## STATED EXERCISE:
Can you give all the records again without altering a single character?

═══ LISTING

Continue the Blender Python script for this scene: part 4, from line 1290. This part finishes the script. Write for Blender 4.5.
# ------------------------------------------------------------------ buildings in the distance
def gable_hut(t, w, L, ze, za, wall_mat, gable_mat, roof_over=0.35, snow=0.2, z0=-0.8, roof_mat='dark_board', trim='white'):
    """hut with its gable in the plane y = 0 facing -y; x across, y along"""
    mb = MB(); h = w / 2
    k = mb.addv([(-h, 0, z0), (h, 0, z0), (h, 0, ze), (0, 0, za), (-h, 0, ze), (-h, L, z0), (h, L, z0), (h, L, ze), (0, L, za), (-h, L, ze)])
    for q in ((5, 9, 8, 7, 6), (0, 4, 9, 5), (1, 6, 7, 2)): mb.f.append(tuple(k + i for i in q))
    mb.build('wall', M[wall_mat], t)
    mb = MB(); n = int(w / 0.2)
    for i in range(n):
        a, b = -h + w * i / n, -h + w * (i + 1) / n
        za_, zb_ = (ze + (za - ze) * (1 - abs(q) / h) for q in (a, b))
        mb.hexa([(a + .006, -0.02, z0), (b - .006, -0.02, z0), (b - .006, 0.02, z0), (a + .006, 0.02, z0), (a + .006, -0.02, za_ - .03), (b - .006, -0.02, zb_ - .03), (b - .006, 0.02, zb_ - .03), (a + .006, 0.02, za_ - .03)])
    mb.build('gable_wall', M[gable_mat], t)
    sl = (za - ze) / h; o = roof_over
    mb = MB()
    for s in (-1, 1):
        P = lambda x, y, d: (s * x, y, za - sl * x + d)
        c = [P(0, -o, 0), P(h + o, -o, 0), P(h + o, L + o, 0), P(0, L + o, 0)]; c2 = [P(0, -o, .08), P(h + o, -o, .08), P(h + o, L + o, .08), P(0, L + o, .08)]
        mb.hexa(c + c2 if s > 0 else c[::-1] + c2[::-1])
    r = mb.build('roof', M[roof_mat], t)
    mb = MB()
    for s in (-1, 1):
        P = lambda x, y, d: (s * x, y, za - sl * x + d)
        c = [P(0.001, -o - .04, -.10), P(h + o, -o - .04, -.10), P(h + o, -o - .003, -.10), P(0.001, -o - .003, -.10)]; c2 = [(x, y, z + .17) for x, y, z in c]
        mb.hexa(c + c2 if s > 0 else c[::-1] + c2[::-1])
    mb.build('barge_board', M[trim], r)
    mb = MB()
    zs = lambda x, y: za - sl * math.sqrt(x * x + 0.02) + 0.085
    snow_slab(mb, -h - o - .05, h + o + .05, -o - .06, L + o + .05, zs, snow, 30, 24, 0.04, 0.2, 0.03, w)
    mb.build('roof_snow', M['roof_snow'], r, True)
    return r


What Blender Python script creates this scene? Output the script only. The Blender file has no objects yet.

══════

## FULL ANSWER:
Continue the Blender Python script for this scene: part 4, from line 1290. This part finishes the script. Write for Blender 4.5.
# ------------------------------------------------------------------ buildings in the distance
def gable_hut(t, w, L, ze, za, wall_mat, gable_mat, roof_over=0.35, snow=0.2, z0=-0.8, roof_mat='dark_board', trim='white'):
    """hut with its gable in the plane y = 0 facing -y; x across, y along"""
    mb = MB(); h = w / 2
    k = mb.addv([(-h, 0, z0), (h, 0, z0), (h, 0, ze), (0, 0, za), (-h, 0, ze), (-h, L, z0), (h, L, z0), (h, L, ze), (0, L, za), (-h, L, ze)])
    for q in ((5, 9, 8, 7, 6), (0, 4, 9, 5), (1, 6, 7, 2)): mb.f.append(tuple(k + i for i in q))
    mb.build('wall', M[wall_mat], t)
    mb = MB(); n = int(w / 0.2)
    for i in range(n):
        a, b = -h + w * i / n, -h + w * (i + 1) / n
        za_, zb_ = (ze + (za - ze) * (1 - abs(q) / h) for q in (a, b))
        mb.hexa([(a + .006, -0.02, z0), (b - .006, -0.02, z0), (b - .006, 0.02, z0), (a + .006, 0.02, z0), (a + .006, -0.02, za_ - .03), (b - .006, -0.02, zb_ - .03), (b - .006, 0.02, zb_ - .03), (a + .006, 0.02, za_ - .03)])
    mb.build('gable_wall', M[gable_mat], t)
    sl = (za - ze) / h; o = roof_over
    mb = MB()
    for s in (-1, 1):
        P = lambda x, y, d: (s * x, y, za - sl * x + d)
        c = [P(0, -o, 0), P(h + o, -o, 0), P(h + o, L + o, 0), P(0, L + o, 0)]; c2 = [P(0, -o, .08), P(h + o, -o, .08), P(h + o, L + o, .08), P(0, L + o, .08)]
        mb.hexa(c + c2 if s > 0 else c[::-1] + c2[::-1])
    r = mb.build('roof', M[roof_mat], t)
    mb = MB()
    for s in (-1, 1):
        P = lambda x, y, d: (s * x, y, za - sl * x + d)
        c = [P(0.001, -o - .04, -.10), P(h + o, -o - .04, -.10), P(h + o, -o - .003, -.10), P(0.001, -o - .003, -.10)]; c2 = [(x, y, z + .17) for x, y, z in c]
        mb.hexa(c + c2 if s > 0 else c[::-1] + c2[::-1])
    mb.build('barge_board', M[trim], r)
    mb = MB()
    zs = lambda x, y: za - sl * math.sqrt(x * x + 0.02) + 0.085
    snow_slab(mb, -h - o - .05, h + o + .05, -o - .06, L + o + .05, zs, snow, 30, 24, 0.04, 0.2, 0.03, w)
    mb.build('roof_snow', M['roof_snow'], r, True)
    return r


What Blender Python script creates this scene? Output the script only. The Blender file has no objects yet.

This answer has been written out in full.